Un tsunami rouge aussi puissant qu’inattendu
Le balayage des dix circonscriptions néobrunswickoises par le Parti libéral, lors des élections de lundi, en a surpris plusieurs. Même les experts ne s’attendaient pas à voir les autres partis rayés de la carte.
Les sondages avançaient depuis des mois que les libéraux disposaient de solides appuis au Nouveau-Brunswick. La plupart des analystes s’attendaient à ce que la popularité de Justin Trudeau et de son parti fasse mal aux autres partis.
Mais à peu près personne n’avait prédit une telle dégelée. Lundi soir, les conservateurs ont assisté à la défaite de tous leurs candidats, même les députés sortants qui étaient considérés comme les moins menacés.
Quant aux néo-démocrates, ils ont vu le fief d’Yvon Godin leur filer entre les doigts. C’est à se demander si Acadie-Bathurst aurait même renvoyé ce vieux routier à Ottawa s’il avait tenté sa chance cette fois-ci. Quant aux autres gros joueurs du parti, ils ont tous frappé un mur rouge.
Mario Levesque, politologue à l’Université Mount Allison de Sackville, n’avait pas vu ce raz-de-marée venir.
Comme bien d’autres, il pensait que certaines circonscriptions allaient résister à la vague libérale, surtout dans le sud et l’ouest de la province, des régions où l’on trouve de profondes racines conservatrices.

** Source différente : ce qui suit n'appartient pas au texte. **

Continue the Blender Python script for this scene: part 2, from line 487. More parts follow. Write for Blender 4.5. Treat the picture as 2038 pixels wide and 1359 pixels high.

«Je pensais que Tobique-Mactaquac, Fundy-Royal et Nouveau-Brunswick-SudOuest allaient demeurer conservatrices. Mais elles sont devenues rouges.»
Son collègue de l’Université de Moncton, Roger Ouellette, est dans le même bateau. Il ne s’attendait pas aux résultats de lundi soir.
«Ça me rappelle en 1987, quand McKenna avait pris le pouvoir et avait remporté les 58 circonscriptions (lors des élections provinciales au N.-B)», dit-il.
Selon lui, il s’agit vraiment d’un raz-demarée. «Il n’y a rien qui résiste à cela. Pas Acadie-Bathurst, pas Fundy-Royal. Tout y est passé.»
UN VOTE ANTI-HARPER?
La victoire des libéraux au NouveauBrunswick est sans équivoque. Tellement qu’on va finir par manquer de métaphores pour la décrire. Personne ou à peu près ne la remet en question.
On peut cependant se demander ce qui se cache derrière cette victoire. Les gens du Nouveau-Brunswick ont-ils voté pour Justin Trudeau ou contre Stephen Harper?
Selon Mario Levesque, on a bel et bien eu affaire à un vote anti-Harper.
«Je pense que la population était fatiguée de M. Harper. Ils ont dit “on ne veut plus M. Harper”, c’était un référendum sur M. Harper. Ils ne voulaient plus le voir. Je pense que c’est normal, lorsqu’un parti est au pouvoir depuis huit ou dix ans, la population devient un peu fatiguée», dit-il.
Roger Ouellette est à peu près du même avis.
«Je vois ça comme un vote-rejet de M. Harper lui-même. C’était un plébiscite. Il a une personnalité controversée. Certains l’aimaient beaucoup, certains le détestaient.»
Il estime que Justin Trudeau a vite compris que l’électorat canadien voulait montrer la porte à Stephen Harper et qu’il a bien joué ses cartes en exploitant ce filon.
«“Harper est contre le pot? Moi, je vais le légaliser. Tu ne veux pas avoir de déficit? Moi, je vais en faire” et ainsi de suite. Il s’est présenté comme l’antithèse de Harper. Le pauvre (Thomas) Mulcair a voulu être entre les deux. Il a été entre deux chaises.»
«Je pensais qu’il y aurait trois ou quatre conservateurs élus au Nouveau-Brunswick. J’avais tout de même prédit une majorité libérale», dit-il au lendemain des élections.